Koontz and Barry will use in-depth research to identify companies they believe are attractively priced based on their estimate of intrinsic value, with additional consideration given to dividend-yield potential, while Fuss and Gaffney will use their fixed-income experience to complement the fund's equities by considering financial strength of the issuer, security valuation, conditions in the credit and currency markets and the interest-rate environment.

As previously reported, the fund will invest, under normal market conditions, at least 70% of its assets in equity securities, including common stocks, preferred stocks and convertible securities, which may include, among others, warrants, convertible debt securities and convertible preferred stock. A significant majority of the equity securities is traded on a U.S. exchange and denominated in U.S. dollars.

The fund's non-U.S. equity investments, which will consist generally of American Depositary Receipts but may include direct foreign investments as well, is limited to 10% of the equity portion.

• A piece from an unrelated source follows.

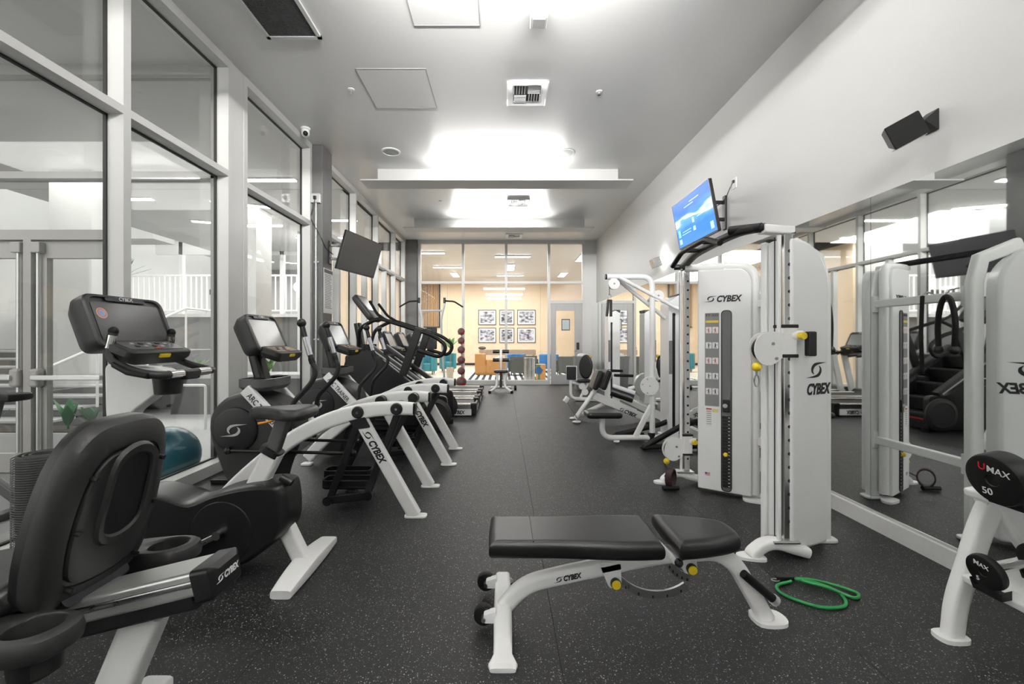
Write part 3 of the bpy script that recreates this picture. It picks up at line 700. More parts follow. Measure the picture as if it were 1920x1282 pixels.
# ================================================================ cardio machines (all face the windows, -X)
KEYP = mat('keypad_print', (.30, .22, .16), .35, var=.35, scale=60)
KEYD = mat('keypad_dark', (.10, .10, .10), .4, var=.3, scale=80)
def console(t, o, w, h, tilt, screen, keys, M0=None, logo=True):
    """head unit facing +x, tilted back by tilt; o = centre of the screen face"""
    M = Matrix.Translation(V(o)) @ Matrix.Rotation(-tilt, 4, 'Y')
    # local frame: x out of the screen, y across, z up the screen
    prof = rrect(w, h, .06, 5)
    def ring(sc, dx, dz=0, szc=1): return [(dx, p[0]*sc, p[1]*sc*szc+dz) for p in prof]
    b = MB(); b.M = M
    b.rings([ring(.60, -.14, -.02), ring(.82, -.12, -.01), ring(.97, -.06), ring(1.0, -.01), ring(1.0, .012), ring(.97, .02), ring(.90, .02), ring(.88, .008)])
    head = b.build('console_head', CHAR, t)
    b = MB(); b.M = M; b.prism(rrect(w*.84, h*.74, .012, 3, 0, -h*.02), .006, .012, 'x'); b.build('screen', screen, head)
    b = MB(); b.M = M; b.prism(rrect(w*.5, h*.07, .01, 3, 0, h*.42), .008, .018, 'x'); b.build('brow', BLACK, head)
    if logo: text('CYBEX', M @ V((.0195, -w*.09, h*.405)), M.to_3x3() @ V((0, 1, 0)), M.to_3x3() @ V((0, 0, 1)), .028, WHT_PRINT, head, shear=.2)
    # keypad shelf
    K = M @ Matrix.Translation((.02, 0, -h*.5+.012)) @ Matrix.Rotation(math.radians(-48), 4, 'Y')
    b = MB(); b.M = K
    pr = rrect(w*.86, .16, .035, 4, 0, -.055)
    b.rings([[(-.06, p[0]*.8, p[1]*.9) for p in pr], [(-.02, p[0], p[1]) for p in pr], [(.012, p[0], p[1]) for p in pr], [(.018, p[0]*.96, p[1]*.96) for p in pr]])
    kp = b.build('keypad', CHAR, t)
    b = MB(); b.M = K; b.prism(rrect(w*.72, .105, .02, 4, 0, -.05), .017, .0205, 'x'); b.build('key_panel', keys, kp)
    for k in range(9):
        b = MB(); b.M = K; q = (k % 5-2)*w*.11; z = -.03-.035*(k//5)
        b.box((.0225, q, z), (.004, .022, .014)); b.build('key', BLACK if k % 2 else SILV_PRINT, kp)
    b = MB(); b.M = K; b.box((.0225, .0, -.092), (.004, .05, .012)); b.build('stop_key', RED, kp)
    b = MB(); b.M = K; b.box((-.005, .0, -.137), (.02, .07, .012)); b.build('warning_tag', YEL, kp)
    return M
# ---- arc trainer
def arc_trainer(loc, label):
    t = thing('arc_trainer', label, 'cross trainer', loc, group='white arc trainers facing the windows')
    CUR = smooth([(-.05, 0, .772), (-.17, 0, .777), (-.38, 0, .762), (-.62, 0, .702), (-.80, 0, .622), (-.94, 0, .54), (-1.137, 0, .39), (-1.32, 0, .225), (-1.46, 0, .07)], 4)
    n = len(CUR)
    for s in (-1, 1):
        y = s*.31; o = V((0, y, 0))
        fb = MB().rtube([p+o for p in CUR], (0, 1, 0), .072, [.088+.022*min(1, i/10) for i in range(n)], .022).build('arch_beam', WHITE, t)
        MB().b2(-.052, -.032, y-.034, y+.034, .732, .815).build('end_cap', BLACK, fb, .008)
        lg = MB().rtube([(-.43, y, .70), (-.042, y, .012)], (0, 1, 0), .06, .092, .015).build('rear_leg', WHITE, t)
        MB().prism(rrect(.16, .075, .03, 4, -.035, y), 0, .014, 'z').build('foot_plate', WHITE, lg, .003)
        MB().prism(fil([(-.53, .73), (-.40, .735), (-.35, .645), (-.46, .63)], .01, 2, True), y-.034, y+.034, 'y').build('leg_bracket', BLACKM, lg)
        for px, pz in ((-.44, .752), (-.165, .776)):
            pv = MB().lathe([(.042, -.014), (.044, 0), (.040, .012), (.034, .016)], (px, y+s*.036, pz), (0, s, 0), 22).build('pivot_cap', BLACK, t)
            MB().lathe([(.009, .012), (.009, .019)], (px, y+s*.036, pz), (0, s, 0), 10).build('bolt', CHROME, pv)
        MB().prism(rrect(.10, .09, .02, 3, -1.47, y), 0, .02, 'z').build('front_foot', WHITE, t, .004)
        yi = s*.225; sh = .03 if s < 0 else -.06
        MB().rtube([(-.165, yi, .776), (-.44+sh, yi, .13)], (0, 1, 0), .03, .052, .008).build('swing_link', BLACKM, t)
        MB().rtube([(-.44, yi, .75), (-.715+sh, yi, .09)], (0, 1, 0), .03, .052, .008).build('swing_link', BLACKM, t)
        for px, pz in ((-.165, .776), (-.44, .752)):
            MB().cyl((px, s*.20, pz), (px, s*.276, pz), .042, 18).build('pivot', BLACK, t)
        lk = MB().rtube([(-.735+sh, yi, .085), (-.42+sh, yi, .125)], (0, 1, 0), .035, .06, .01).build('pedal_arm', BLACKM, t)
        for px, pz in ((-.725+sh, .085), (-.43+sh, .125)): MB().cyl((px, yi-.03, pz), (px, yi+.03, pz), .034, 16).build('joint', BLACK, lk)
        yp = s*.12
        out = fil([(-.80+sh, yp-.075), (-.42+sh, yp-.075), (-.42+sh, yp+.075), (-.80+sh, yp+.075)], .05, 4, True)
        pdl = MB().pad(out, .03, .01, Matrix.Translation((0, 0, .15))).build('pedal', BLACK, t)
        inn = fil([(-.79+sh, yp-.062), (-.43+sh, yp-.062), (-.43+sh, yp+.062), (-.79+sh, yp+.062)], .045, 4, True)
        b = MB(); b.rings([[(p[0], p[1], .175) for p in out], [(p[0], p[1], .215) for p in out], [(p[0], p[1], .215) for p in inn], [(p[0], p[1], .178) for p in inn]], True, False)
        b.build('pedal_rim', BLACK, pdl)
        MB().b2(-.60+sh, -.54+sh, min(yp, yi), max(yp, yi), .115, .15).build('pedal_bracket', BLACKM, pdl)
        rd = MB().cyl((-1.46, s*.19, .44), (-.56+sh, s*.19, .42), .012, 10).build('drive_rod', BLACKM, t)
        for q in ((-1.46, .44), (-.56+sh, .42)): MB().ball((q[0], s*.19, q[1]), .028, 12, 8).build('rod_end', BLACK, rd)
        ha = smooth([(-.895, s*.22, 1.375), (-.855, s*.22, 1.23), (-.82, s*.22, 1.11), (-.795, s*.22, 1.03), (-.825, s*.22, .95), (-.90, s*.22, .865), (-.965, s*.22, .78), (-.985, s*.22, .62), (-1.0, s*.22, .45)], 5)
        arm = MB().tube(ha, .019, 12).build('moving_arm', BLACKM, t)
        MB().ball((-.897, s*.22, 1.39), .033, 14, 10).build('grip_ball', BLACK, arm)
        MB().tube(ha[3:9], .0205, 12).build('pulse_grip', CHROME, arm)
        MB().tube(ha[9:12], .0225, 12).build('rubber_grip', RUBBER, arm)
        MB().rtube([(-1.32, s*.20, .90), (-.99, s*.20, .55)], (0, 1, 0), .05, .085, .012).build('mast_tube', WHITE, t)
    # flywheel housing
    sil = smooth([(-1.63, .60), (-1.60, .74), (-1.50, .835), (-1.36, .865), (-1.18, .82), (-1.05, .74), (-1.00, .60), (-1.06, .44), (-1.14, .22), (-1.2, .06), (-1.42, .06), (-1.50, .20), (-1.585, .42)], 4, True)
    hs = MB().rings([[(p[0]*a+(1-a)*-1.35, y, p[1]*a+(1-a)*.5) for p in sil] for y, a in ((-.165, .90), (-.15, .96), (-.11, 1), (.11, 1), (.15, .96), (.165, .90))]).build('flywheel_housing', CHAR, t)
    for s in (-1, 1):
        MB().lathe([(.172, 0), (.168, .012), (.15, .018), (.03, .020), (0, .02)], (-1.42, s*.163, .59), (0, s, 0), 36).build('side_disc', BLACK, hs)
    emblem((-1.42, -.186, .59), (1, 0, 0), (0, 0, 1), .085, SILV_PRINT, hs)
    MB().rtube([(-1.05, -.31, .50), (-1.05, .31, .50)], (1, 0, 0), .06, .05).build('cross_member', WHITE, t)
    MB().rtube([(-.43, -.29, .70), (-.43, .29, .70)], (1, 0, 0), .05, .05).build('cross_member', BLACKM, t)
    # tray, neck, console
    M = Matrix.Translation((-1.28, 0, .88))
    out = fil([(-.13, -.17), (.06, -.21), (.13, -.15), (.13, .15), (.06, .21), (-.13, .17)], .05, 4, True)
    b = MB(); b.M = M; b.rings([[(p.x*.8, p.y*.85, 0) for p in out], [(p.x, p.y, .03) for p in out], [(p.x, p.y, .09) for p in out], [(p.x*.9, p.y*.93, .092) for p in out], [(p.x*.85, p.y*.9, .05) for p in out]])
    tr = b.build('accessory_tray', GREYP, t)
    for s in (-1, 1):
        MB().lathe([(.048, 0), (.052, .006), (.044, .007), (.042, -.035), (0, -.036)], (-1.26, s*.13, .97), n=22).build('cup_ring', BLACK, tr)
    MB().rtube([(-1.30, 0, .93), (-1.36, 0, 1.16)], (0, 1, 0), .12, .085, .03).build('neck', BLACK, t)
    console(t, (-1.28, 0, 1.315), .44, .31, math.radians(24), SCREENG, KEYP)
    # lettering
    d = (V((-.042, 0, .012))-V((-.43, 0, .70))).normalized()
    cybex(V((-.43, -.3415, .70))+d*.085+V((-d.z, 0, d.x))*-.024, d, (-d.z, 0, d.x), .048, BLK_PRINT, t)
    d = (V((-.99, 0, .53))-V((-1.32, 0, .90))).normalized()
    text('ARC TRAINER', V((-1.32, -.2265, .90))+d*.05+V((-d.z, 0, d.x))*-.02, d, (-d.z, 0, d.x), .062, BLK_PRINT, t, bold=.004, xs=.78)
    return t
arc_trainer((-.59, 3.37, 0), 'white arc trainer nearest the camera, beside the upright bike')
arc_trainer((-.513, 4.63, 0), 'second white arc trainer, next to the stair climber')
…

The fund may also invest up to 30% of its assets in fixed-income securities, including junk bonds, corporate debt and government and agency fixed-income securities.

Shareholder fees consist of a 5.75% maximum sales charge for class A shares and a 1% maximum deferred sales charge for class C shares.

Management fees of 0.6% will apply. The fund's investment adviser has contractually agreed to limit the total annual fund operating expenses to 1.2% for class A, 1.95% for class C and 0.95% for class Y shares until March 31, 2013.